Mali : la France a-t-elle raison de bombarder le berceau des djihadistes ?

Ce week-end, les raids aériens de l’armée française se sont multipliés dans le nord du Mali. Cible : le berceau des milices islamistes, la ville de Gao et les alentours de Kidal. Objectif : la poursuite de l’opération « Serval » déclenchée vendredi 11 janvier par François Hollande pour freiner l’avancée des djihadistes vers la capitale malienne, Bamako, et répondre ainsi aux appels à l’aide du président par intérim, Dioncounda Traoré.

Dimanche : la France bombarde le nord-Mali

Quatre jours se sont écoulés depuis le déclenchement de l’opération « Serval ». Dimanche dernier, les avions de l’armée française ont multiplié les raids dans le centre et le Nord du Mali pour bloquer l’avancée inexorable des milices islamistes qui, depuis le 22 mars 2012, se sont emparées des trois principales villes du Mali, Kidal, Gao et Tombouctou.

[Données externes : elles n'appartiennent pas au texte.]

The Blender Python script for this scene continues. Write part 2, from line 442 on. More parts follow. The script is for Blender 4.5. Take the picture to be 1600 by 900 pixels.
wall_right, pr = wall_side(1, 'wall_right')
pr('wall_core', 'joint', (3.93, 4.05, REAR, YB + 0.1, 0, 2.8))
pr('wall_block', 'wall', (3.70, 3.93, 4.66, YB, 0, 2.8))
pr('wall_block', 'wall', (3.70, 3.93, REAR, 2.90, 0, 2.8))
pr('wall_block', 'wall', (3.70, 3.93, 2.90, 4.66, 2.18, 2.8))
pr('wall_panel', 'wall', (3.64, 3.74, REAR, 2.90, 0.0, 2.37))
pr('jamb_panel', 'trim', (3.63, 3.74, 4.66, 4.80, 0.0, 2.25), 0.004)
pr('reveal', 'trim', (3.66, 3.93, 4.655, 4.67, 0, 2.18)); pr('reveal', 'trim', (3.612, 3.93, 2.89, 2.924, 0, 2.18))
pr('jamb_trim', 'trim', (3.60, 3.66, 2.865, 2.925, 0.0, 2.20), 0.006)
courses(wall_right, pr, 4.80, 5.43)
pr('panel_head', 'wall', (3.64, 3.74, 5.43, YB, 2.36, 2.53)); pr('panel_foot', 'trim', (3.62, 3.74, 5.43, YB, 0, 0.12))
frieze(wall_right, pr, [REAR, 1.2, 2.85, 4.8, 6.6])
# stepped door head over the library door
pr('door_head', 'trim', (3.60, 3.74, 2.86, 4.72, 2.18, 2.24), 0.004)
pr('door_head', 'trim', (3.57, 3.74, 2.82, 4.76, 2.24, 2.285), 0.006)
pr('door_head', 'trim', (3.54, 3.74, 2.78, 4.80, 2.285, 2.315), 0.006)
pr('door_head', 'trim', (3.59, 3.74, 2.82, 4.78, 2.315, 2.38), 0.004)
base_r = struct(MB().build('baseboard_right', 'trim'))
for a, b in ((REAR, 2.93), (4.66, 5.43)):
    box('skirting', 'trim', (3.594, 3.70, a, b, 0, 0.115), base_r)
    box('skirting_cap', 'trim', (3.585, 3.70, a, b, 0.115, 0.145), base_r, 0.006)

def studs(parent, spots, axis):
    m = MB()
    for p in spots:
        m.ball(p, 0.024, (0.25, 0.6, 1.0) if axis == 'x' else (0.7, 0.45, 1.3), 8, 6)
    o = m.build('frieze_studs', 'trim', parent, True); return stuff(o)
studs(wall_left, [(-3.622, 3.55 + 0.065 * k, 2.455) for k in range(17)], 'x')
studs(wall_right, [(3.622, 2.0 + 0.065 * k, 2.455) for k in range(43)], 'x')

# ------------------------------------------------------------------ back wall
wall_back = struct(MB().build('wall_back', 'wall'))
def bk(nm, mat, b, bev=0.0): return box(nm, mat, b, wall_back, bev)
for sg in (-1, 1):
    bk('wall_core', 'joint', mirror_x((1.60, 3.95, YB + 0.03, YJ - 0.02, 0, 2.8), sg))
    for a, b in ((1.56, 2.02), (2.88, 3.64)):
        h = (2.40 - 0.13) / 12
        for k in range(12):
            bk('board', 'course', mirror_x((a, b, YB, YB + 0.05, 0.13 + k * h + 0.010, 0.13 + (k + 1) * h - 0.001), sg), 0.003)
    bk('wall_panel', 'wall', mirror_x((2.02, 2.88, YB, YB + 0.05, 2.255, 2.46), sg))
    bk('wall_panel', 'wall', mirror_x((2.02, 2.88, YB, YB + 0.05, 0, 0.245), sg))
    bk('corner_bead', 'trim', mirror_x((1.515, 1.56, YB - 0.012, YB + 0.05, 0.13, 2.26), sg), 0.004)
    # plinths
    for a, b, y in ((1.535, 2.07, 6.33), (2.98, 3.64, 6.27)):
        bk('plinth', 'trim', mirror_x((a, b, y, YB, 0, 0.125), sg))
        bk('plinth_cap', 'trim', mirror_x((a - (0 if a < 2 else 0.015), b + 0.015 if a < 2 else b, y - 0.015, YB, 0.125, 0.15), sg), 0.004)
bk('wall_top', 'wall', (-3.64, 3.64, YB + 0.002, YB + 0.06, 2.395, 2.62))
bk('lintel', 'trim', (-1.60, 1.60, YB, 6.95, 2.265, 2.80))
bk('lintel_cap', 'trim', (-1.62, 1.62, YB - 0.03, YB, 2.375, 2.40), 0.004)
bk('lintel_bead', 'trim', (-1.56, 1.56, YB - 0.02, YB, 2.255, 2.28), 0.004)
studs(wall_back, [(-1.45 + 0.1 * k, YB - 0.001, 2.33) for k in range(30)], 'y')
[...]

Selon le ministre de la Défense, Jean-Yves Le Drian, le but de la France n’est pas de reconquérir la zone, mais de « liquider » les trois collectifs du Jihad qui la contrôlent depuis bientôt un an. Armés jusqu’aux dents, les miliciens d’Al-Qaïda au Maghreb Islamique (Aqmi), du Mouvement pour l’Unicité et le Jihad en Afrique de l’Ouest (Mujao) et les Touaregs d’Ansar Dine imposent un règne de terreur au Nord-Mali. Selon l’ONG Amnesty International, ils appliquent des sanctions corporelles souvent mortelles comme l’amputation et la lapidation contre tous ceux qui contestent leur interprétation de l’Islam.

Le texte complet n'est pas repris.